The company is starting with the Aug 26 release of That's the Way of the World, a “lost” 1975 film starring Harvey Keitel and musical group Earth, Wind and Fire. BCI spent $30,000 sprucing up the original master, he said. Sept. 12, BCI releases on HD DVD Galaxina, starring cult favorite Dorothy Stratten in one of her last roles, and the Sonny Chiba action flick Golgo 13.

“We see it as an opportunity to bring customers other kinds of titles they may never have heard of before,” MacMillan said. “There aren't a lot of titles out there right now.”

BCI is starting with HD DVD because “it's the easiest one at this point to get manufacturing time and get on board with right now,” he said. The studio's HD DVDs will list for $24.98 each.
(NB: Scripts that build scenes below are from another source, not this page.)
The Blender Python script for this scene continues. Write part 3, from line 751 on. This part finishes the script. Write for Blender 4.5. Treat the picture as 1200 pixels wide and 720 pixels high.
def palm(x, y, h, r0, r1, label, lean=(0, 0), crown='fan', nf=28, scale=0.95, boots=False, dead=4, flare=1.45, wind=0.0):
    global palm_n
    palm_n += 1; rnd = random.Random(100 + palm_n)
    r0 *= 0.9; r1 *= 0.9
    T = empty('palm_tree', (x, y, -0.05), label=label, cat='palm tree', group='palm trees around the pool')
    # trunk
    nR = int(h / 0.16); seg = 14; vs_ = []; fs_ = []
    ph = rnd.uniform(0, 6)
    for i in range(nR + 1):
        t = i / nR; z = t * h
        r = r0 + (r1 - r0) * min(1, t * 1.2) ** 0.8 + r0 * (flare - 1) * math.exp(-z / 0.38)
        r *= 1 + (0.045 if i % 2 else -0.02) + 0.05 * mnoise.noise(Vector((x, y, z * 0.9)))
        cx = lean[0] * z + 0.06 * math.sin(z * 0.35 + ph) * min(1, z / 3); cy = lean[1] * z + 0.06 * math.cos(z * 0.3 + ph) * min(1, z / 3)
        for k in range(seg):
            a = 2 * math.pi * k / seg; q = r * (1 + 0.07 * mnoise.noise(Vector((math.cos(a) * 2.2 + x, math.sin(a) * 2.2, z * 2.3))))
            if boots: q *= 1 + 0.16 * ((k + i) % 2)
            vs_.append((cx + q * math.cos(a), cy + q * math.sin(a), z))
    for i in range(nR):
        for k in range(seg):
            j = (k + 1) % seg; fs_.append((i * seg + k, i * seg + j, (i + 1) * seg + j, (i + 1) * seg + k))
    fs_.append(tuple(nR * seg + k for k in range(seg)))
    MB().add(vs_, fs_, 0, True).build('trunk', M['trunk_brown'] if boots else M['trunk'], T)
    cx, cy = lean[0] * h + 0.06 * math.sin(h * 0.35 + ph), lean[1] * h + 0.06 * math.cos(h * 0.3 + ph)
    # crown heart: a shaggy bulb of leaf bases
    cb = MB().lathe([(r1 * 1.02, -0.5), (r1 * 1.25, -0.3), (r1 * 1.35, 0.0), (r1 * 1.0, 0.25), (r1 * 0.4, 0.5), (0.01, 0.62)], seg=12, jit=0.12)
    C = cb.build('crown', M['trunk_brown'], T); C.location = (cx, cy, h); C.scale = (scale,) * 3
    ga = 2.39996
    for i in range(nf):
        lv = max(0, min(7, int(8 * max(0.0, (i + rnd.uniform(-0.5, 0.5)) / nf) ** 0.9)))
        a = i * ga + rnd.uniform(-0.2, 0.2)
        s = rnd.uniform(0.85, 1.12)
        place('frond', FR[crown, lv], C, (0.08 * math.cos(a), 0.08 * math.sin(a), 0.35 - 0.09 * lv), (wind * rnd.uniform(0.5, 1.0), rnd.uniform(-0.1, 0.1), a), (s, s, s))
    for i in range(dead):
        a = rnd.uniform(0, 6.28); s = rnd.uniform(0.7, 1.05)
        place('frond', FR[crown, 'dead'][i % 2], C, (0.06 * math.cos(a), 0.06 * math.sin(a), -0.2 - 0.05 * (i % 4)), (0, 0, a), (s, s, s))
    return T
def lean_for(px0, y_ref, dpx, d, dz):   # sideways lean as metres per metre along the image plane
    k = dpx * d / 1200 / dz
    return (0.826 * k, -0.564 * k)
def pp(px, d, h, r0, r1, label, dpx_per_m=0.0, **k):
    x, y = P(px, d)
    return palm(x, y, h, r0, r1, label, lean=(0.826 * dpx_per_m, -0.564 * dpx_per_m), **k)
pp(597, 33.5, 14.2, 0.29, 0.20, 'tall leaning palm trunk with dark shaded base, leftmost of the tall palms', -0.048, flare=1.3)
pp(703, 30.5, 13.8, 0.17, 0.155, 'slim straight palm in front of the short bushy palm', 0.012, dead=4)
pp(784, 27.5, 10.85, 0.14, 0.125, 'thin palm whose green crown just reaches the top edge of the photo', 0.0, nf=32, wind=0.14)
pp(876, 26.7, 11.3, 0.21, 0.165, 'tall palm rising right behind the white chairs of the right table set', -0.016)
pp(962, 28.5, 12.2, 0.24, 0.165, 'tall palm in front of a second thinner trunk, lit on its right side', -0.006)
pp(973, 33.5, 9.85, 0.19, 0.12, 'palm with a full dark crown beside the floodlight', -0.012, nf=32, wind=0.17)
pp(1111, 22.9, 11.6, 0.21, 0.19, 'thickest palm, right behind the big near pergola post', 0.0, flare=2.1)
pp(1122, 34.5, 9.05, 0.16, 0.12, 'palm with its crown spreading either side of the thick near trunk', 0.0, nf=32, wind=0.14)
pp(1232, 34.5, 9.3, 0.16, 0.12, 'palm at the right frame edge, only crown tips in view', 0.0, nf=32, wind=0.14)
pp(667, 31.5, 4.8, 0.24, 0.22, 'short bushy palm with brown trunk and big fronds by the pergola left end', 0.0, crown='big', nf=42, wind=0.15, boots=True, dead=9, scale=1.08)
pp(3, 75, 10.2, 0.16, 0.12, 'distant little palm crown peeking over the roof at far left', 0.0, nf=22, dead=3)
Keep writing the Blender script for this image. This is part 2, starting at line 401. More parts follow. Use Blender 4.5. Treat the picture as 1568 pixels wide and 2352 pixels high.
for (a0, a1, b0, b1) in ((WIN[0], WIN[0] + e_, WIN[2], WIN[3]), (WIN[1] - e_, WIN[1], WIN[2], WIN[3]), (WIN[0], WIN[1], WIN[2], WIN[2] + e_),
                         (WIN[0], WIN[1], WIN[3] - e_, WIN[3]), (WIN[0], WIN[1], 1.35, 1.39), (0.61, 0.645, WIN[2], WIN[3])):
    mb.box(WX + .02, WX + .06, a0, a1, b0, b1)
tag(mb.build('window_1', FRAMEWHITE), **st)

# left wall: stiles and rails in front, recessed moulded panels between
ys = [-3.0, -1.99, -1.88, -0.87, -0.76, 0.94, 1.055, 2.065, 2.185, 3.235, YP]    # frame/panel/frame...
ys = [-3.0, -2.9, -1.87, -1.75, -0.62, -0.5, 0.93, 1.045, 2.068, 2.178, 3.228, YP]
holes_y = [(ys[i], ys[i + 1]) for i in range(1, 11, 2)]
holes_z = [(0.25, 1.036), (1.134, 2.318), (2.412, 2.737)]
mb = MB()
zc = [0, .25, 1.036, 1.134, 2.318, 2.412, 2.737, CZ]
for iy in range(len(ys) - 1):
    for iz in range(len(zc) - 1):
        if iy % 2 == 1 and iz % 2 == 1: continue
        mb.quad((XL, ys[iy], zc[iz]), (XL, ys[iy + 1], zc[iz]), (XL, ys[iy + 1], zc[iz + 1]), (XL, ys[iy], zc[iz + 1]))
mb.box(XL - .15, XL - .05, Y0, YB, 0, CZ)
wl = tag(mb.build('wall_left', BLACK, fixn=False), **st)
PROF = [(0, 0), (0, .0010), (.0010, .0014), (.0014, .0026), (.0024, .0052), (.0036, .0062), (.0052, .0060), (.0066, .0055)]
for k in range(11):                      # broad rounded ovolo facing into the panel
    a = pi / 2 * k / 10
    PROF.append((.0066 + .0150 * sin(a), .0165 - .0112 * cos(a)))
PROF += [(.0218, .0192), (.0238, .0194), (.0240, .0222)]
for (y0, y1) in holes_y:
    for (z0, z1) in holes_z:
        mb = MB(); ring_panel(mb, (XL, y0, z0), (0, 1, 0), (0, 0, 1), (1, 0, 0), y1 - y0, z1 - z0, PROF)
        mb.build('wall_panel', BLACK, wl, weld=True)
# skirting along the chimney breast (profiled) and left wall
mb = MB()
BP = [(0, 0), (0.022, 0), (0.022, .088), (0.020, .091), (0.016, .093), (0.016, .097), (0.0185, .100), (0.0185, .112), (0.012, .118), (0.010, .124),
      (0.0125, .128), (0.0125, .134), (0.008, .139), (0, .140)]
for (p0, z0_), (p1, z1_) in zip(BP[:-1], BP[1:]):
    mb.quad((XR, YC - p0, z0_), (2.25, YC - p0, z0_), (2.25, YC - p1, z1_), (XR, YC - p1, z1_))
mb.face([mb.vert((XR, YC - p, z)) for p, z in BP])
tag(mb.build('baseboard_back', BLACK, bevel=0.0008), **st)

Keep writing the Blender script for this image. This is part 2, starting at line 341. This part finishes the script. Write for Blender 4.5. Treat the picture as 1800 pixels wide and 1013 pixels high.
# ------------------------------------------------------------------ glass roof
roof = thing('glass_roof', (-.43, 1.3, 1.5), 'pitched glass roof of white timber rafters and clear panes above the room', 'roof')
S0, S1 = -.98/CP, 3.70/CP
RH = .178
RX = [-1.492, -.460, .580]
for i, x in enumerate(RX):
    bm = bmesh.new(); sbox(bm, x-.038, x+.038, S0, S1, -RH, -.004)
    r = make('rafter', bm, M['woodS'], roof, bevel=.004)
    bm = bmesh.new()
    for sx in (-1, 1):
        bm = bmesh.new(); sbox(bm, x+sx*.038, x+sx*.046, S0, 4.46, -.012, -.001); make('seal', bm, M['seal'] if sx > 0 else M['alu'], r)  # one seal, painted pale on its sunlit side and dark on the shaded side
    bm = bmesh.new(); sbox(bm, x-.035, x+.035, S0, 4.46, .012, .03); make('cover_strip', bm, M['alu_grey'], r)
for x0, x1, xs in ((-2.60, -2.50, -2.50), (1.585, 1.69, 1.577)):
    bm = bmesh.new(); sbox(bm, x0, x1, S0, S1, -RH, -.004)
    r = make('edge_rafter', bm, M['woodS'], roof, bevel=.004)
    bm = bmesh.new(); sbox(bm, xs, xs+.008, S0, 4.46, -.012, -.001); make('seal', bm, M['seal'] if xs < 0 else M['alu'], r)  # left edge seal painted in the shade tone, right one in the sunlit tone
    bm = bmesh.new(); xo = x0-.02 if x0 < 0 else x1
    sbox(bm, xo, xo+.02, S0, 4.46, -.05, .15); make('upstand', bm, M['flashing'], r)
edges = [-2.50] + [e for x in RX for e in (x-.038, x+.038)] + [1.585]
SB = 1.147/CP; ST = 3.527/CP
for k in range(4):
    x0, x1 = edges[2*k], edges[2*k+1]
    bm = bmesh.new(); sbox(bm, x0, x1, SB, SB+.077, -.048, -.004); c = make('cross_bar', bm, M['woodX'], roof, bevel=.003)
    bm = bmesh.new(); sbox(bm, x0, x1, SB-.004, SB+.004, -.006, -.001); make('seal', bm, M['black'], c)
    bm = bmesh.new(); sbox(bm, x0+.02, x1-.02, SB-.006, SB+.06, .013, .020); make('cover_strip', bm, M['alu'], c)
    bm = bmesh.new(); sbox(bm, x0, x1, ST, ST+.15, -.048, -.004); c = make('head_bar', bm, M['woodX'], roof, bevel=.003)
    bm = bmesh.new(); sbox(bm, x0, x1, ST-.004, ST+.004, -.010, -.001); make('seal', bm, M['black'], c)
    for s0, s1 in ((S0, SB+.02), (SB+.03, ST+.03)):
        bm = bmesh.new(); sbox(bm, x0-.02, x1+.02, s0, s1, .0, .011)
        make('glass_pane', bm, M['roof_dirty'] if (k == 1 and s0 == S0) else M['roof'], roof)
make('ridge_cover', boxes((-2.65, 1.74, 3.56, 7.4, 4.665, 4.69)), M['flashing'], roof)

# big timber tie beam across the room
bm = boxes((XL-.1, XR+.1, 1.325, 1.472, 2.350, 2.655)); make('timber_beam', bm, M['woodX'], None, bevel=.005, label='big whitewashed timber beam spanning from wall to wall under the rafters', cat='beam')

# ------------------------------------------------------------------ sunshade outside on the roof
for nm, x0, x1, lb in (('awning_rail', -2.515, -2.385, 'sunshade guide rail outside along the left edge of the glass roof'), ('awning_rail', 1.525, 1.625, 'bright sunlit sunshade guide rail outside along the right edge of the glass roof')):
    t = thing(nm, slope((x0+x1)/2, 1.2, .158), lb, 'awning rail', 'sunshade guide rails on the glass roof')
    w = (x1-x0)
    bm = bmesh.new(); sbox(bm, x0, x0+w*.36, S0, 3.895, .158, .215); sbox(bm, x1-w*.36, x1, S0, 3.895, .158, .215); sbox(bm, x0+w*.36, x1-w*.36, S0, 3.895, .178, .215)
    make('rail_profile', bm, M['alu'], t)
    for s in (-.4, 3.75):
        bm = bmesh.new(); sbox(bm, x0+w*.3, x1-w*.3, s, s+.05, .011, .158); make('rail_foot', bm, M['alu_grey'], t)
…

Goldhil Entertainment was one of the first indie suppliers to announce a high-def strategy. Goldhil has prepped its artistic time-lapse photography release Chronos for both HD DVD and Blu-ray, though street dates for either are not final.

Razor Digital Entertainment begins the high-def era with Blu-ray and a selection of large-format titles that “are perfect for those early adopters to showcase their new HD system,” said EVP Mitch Perliss.

Initial Razor releases include Africa the Serengeti, Alaska: Spirit of the Wild, Amazing Journeys and National Parks Odyssey. Razor is “studying the market” before finalizing prices and street dates for its Blu-ray titles, Perliss said.

Live Nation, the home entertainment arm of Clear Channel Entertainment, will release Mötley Cr?e: Carnival of Sins and Ozzfest 10th Anniversary on HD DVD in the fourth quarter.

“At the same time, we're looking over our shoulder to see if Blu-ray ramps up quickly enough to warrant further preparedness,” said Steve Sterling, SVP of programming and production.

The lower price and earlier launch of HD DVD made it the safer bet, he said. But with Sony's release of the $599 Blu-ray-enabled PS3, Blu-ray could catch up quickly, he added.

Music clips from supplier Eagle Rock Entertainment already are in use for in-store high-def TV demos. The audio/video supplier has a deal to create demo content for Philips Electronics HDTV set promotions, said Mike Carden, Eagle Rock's EVP and president of North American operations.

Eagle Rock has 45 masters ready to be re-authored to either Blu-ray or HD DVD. The company has two titles in the works for Blu-ray, concerts from Pat Metheny and The Black Crowes.

“I don't want to say I'm leaning anywhere,” Carden said. “I'm waiting for the market to lean one way or another.”

Longtime performance and music provider Kultur Entertainment has 12 titles earmarked for eventual release on a high-def format, said Dennis Hedlund, president and founder of Kultur International Films.

“We are going to test the waters this fall and holiday season,” he said.MTI Home Video's sexy July 11 release, Pirates, was shot in high-definition, and the supplier plans to release it on one of the two formats in the fourth quarter.

Across the board, though, rings disappointment at the dual-format launch.

“I strongly believe that the HD player market will result in a re-energizing of the [home entertainment] marketplace, which will actually top the adoption and growth rates of DVD,” Live Nation's Sterling said. “Unfortunately, the ‘hardware wars' may likely delay this for 18 to 24 months.”

Two formats could really sting if a war goes on too long, indie suppliers said.

“Like everybody else, we would prefer to have one format because, sure, it would be more cost effective,” BCI's Henderson said.

Still, indie and special-interest purveyors may gain an advantage by getting out ahead of high-def, they said. Showing an ability to deliver HD product will engender good will with consumers and retailers, “which will need to get beyond movie titles in the HD player world,” Sterling said.